Suppose we have two linear functions, $f$ and $g$, which agree on all the basis vectors of some space. Then they must agree for every vector on that space, because they are both linear, and a linear function is completely determined by its values on the basis.
In gory detail, suppose that we know that $f(\vec{e_i}) = g(\vec{e_i})$ for each basis vector $\vec{e_i}$.
Consider some vector $\vec v$. We can express $\vec v$ a a linear combination of basis vectors, say as $\vec v = c_1\vec{e_1} + \cdots + c_n\vec{e_n}.$ Then we know that $\begin{align} f(\vec v) & = f(c_1\vec{e_1} + \cdots + c_n\vec{e_n}) \\ & = c_1f(\vec{e_1}) + \cdots + c_nf(\vec{e_n}) & \text{(linearity of $f$)} \\ & = c_1g(\vec{e_1}) + \cdots + c_ng(\vec{e_n}) & \text{($f=g$ for basis vectors)} \\ & = g(c_1\vec{e_1} + \cdots + c_n\vec{e_n}) & \text{(linearity of $g$)}\\ & = g(\vec v) \end{align} $
One can similarly show an analogous fact for functions of several variables. For example, if $f(u,v,x,y)$ and $g(u,v,x,y)$ are linear functions of $u, v, x,$ and $y$, and if they agree on all combinations of the basis vectors for some space, then they agree on every vector in that space.
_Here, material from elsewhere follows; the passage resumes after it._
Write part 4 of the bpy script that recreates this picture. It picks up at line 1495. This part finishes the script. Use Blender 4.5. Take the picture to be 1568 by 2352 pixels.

Now take $f(u,v,x,y) = (u\times v)\cdot(x\times y)$ and $g(u,v,x,y) =\begin{vmatrix} u\cdot x & v\cdot x \\u \cdot y & v \cdot y\end{vmatrix}$. These are easily seen to be linear, or easy to show to be linear if you don't see it, using properties of cross and dot products (for $f$) and of determinants and dot products (for $g$). So if you can show that they are equal when $u,v,x,$ and $y$ are basis vectors, you are done. And for most choices of basis vectors as arguments, both sides are equal to zero, so this is quick to verify.